> [Request]: Repeat exactly what appears from the opening line of the listing to the line with "wide pan', 'rod'))", inclusive.

> [Source excerpt]:
____________

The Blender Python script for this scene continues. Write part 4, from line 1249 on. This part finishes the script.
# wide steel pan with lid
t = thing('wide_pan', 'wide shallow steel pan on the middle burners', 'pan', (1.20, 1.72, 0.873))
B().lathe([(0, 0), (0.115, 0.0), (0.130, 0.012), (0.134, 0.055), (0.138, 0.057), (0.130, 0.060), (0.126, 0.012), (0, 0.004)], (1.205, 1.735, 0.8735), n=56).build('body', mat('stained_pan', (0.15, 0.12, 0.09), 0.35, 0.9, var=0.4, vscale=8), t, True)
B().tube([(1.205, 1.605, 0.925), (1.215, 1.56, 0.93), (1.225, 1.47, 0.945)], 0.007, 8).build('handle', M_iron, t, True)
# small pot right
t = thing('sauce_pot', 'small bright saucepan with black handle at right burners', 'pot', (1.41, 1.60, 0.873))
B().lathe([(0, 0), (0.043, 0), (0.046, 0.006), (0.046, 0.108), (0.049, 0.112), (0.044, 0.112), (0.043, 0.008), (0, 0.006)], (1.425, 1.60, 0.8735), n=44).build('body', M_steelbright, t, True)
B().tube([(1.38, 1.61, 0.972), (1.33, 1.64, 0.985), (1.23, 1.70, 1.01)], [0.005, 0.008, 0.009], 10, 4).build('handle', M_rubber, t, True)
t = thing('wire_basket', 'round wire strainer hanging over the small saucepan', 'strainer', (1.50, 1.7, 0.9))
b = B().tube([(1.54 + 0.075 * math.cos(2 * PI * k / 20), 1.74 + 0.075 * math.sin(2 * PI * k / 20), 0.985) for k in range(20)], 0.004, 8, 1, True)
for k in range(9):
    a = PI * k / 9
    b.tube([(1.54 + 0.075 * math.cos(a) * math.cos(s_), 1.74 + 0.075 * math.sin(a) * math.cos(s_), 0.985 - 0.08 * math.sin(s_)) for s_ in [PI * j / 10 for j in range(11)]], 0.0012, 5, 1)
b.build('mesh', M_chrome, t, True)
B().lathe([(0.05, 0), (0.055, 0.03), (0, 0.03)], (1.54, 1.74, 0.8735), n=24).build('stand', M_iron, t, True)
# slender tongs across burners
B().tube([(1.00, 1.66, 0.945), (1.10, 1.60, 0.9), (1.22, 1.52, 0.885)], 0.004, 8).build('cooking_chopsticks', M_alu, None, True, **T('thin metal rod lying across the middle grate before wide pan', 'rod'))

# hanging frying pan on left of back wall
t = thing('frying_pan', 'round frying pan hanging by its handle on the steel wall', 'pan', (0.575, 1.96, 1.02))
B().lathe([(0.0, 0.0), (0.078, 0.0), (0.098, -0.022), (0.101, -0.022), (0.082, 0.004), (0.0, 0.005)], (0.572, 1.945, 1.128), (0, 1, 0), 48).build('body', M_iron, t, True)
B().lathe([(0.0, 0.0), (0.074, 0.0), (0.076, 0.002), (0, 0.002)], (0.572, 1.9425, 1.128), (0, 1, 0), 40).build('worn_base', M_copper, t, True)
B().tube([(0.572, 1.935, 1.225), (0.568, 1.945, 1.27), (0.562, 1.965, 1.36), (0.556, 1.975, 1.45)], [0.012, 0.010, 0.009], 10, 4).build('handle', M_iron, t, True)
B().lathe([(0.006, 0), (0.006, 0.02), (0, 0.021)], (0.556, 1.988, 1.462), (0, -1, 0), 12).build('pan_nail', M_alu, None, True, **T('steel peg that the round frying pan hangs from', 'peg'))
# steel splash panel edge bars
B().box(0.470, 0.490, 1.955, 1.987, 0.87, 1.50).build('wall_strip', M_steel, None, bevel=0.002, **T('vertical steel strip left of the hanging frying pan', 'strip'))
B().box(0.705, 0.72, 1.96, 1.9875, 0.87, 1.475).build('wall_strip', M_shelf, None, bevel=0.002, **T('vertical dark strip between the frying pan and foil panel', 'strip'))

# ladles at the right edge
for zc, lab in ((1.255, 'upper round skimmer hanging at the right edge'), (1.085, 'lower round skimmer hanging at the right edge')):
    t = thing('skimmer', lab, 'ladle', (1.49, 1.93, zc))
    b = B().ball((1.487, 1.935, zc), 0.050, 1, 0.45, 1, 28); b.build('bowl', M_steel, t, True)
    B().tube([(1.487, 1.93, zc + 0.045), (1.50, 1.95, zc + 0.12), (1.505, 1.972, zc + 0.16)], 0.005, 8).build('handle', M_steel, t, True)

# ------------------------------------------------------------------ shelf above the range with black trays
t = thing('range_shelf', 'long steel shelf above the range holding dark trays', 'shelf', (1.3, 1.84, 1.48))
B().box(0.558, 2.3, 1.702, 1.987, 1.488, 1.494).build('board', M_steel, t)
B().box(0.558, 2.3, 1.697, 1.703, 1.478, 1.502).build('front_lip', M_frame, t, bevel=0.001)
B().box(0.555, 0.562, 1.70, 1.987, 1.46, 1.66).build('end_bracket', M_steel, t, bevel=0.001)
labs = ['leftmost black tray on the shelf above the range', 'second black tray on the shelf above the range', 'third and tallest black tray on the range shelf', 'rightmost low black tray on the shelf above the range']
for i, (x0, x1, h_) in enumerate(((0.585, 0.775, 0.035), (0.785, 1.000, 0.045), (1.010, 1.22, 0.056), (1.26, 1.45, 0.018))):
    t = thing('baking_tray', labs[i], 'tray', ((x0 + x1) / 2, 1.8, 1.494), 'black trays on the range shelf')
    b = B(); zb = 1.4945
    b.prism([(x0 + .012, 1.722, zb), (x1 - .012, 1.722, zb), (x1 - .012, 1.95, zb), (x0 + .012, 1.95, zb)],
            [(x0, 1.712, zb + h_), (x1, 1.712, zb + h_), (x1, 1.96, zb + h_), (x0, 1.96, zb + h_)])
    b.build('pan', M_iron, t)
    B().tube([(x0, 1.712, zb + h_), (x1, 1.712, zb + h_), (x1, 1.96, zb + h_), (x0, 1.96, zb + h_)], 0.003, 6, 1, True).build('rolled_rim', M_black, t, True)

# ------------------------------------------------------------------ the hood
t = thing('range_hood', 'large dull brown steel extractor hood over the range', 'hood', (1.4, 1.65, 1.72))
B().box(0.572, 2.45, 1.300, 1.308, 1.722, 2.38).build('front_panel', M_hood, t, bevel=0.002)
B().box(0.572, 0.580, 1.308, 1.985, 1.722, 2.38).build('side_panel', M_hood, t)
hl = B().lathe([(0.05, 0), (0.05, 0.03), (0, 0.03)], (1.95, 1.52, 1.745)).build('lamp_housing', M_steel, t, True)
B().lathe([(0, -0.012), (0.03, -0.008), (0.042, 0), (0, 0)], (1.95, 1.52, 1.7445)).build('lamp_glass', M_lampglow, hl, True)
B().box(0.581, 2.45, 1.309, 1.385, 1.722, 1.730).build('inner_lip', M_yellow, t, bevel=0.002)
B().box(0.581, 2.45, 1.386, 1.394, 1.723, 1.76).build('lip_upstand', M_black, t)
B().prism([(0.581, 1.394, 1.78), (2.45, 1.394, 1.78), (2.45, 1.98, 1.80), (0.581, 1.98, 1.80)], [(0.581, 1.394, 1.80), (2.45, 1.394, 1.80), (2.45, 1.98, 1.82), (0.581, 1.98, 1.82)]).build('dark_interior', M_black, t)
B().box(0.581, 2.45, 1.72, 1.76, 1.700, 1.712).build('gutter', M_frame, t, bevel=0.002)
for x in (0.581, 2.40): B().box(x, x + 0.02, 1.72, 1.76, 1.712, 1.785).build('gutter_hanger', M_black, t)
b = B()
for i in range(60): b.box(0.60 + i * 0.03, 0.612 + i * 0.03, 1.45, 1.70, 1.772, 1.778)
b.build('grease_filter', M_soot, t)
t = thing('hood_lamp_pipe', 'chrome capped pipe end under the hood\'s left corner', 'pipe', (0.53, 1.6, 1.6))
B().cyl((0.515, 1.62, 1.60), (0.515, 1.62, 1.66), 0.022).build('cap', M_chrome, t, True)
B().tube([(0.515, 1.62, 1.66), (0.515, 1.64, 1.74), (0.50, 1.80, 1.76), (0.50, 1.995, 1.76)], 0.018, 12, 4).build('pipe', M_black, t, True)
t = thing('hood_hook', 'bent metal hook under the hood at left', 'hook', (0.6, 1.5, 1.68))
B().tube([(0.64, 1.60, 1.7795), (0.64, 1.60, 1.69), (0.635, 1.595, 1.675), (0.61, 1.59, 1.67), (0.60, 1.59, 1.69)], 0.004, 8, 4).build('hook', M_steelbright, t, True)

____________

> [Result of the exercise]:
The Blender Python script for this scene continues. Write part 4, from line 1249 on. This part finishes the script.
# wide steel pan with lid
t = thing('wide_pan', 'wide shallow steel pan on the middle burners', 'pan', (1.20, 1.72, 0.873))
B().lathe([(0, 0), (0.115, 0.0), (0.130, 0.012), (0.134, 0.055), (0.138, 0.057), (0.130, 0.060), (0.126, 0.012), (0, 0.004)], (1.205, 1.735, 0.8735), n=56).build('body', mat('stained_pan', (0.15, 0.12, 0.09), 0.35, 0.9, var=0.4, vscale=8), t, True)
B().tube([(1.205, 1.605, 0.925), (1.215, 1.56, 0.93), (1.225, 1.47, 0.945)], 0.007, 8).build('handle', M_iron, t, True)
# small pot right
t = thing('sauce_pot', 'small bright saucepan with black handle at right burners', 'pot', (1.41, 1.60, 0.873))
B().lathe([(0, 0), (0.043, 0), (0.046, 0.006), (0.046, 0.108), (0.049, 0.112), (0.044, 0.112), (0.043, 0.008), (0, 0.006)], (1.425, 1.60, 0.8735), n=44).build('body', M_steelbright, t, True)
B().tube([(1.38, 1.61, 0.972), (1.33, 1.64, 0.985), (1.23, 1.70, 1.01)], [0.005, 0.008, 0.009], 10, 4).build('handle', M_rubber, t, True)
t = thing('wire_basket', 'round wire strainer hanging over the small saucepan', 'strainer', (1.50, 1.7, 0.9))
b = B().tube([(1.54 + 0.075 * math.cos(2 * PI * k / 20), 1.74 + 0.075 * math.sin(2 * PI * k / 20), 0.985) for k in range(20)], 0.004, 8, 1, True)
for k in range(9):
    a = PI * k / 9
    b.tube([(1.54 + 0.075 * math.cos(a) * math.cos(s_), 1.74 + 0.075 * math.sin(a) * math.cos(s_), 0.985 - 0.08 * math.sin(s_)) for s_ in [PI * j / 10 for j in range(11)]], 0.0012, 5, 1)
b.build('mesh', M_chrome, t, True)
B().lathe([(0.05, 0), (0.055, 0.03), (0, 0.03)], (1.54, 1.74, 0.8735), n=24).build('stand', M_iron, t, True)
# slender tongs across burners
B().tube([(1.00, 1.66, 0.945), (1.10, 1.60, 0.9), (1.22, 1.52, 0.885)], 0.004, 8).build('cooking_chopsticks', M_alu, None, True, **T('thin metal rod lying across the middle grate before wide pan', 'rod'))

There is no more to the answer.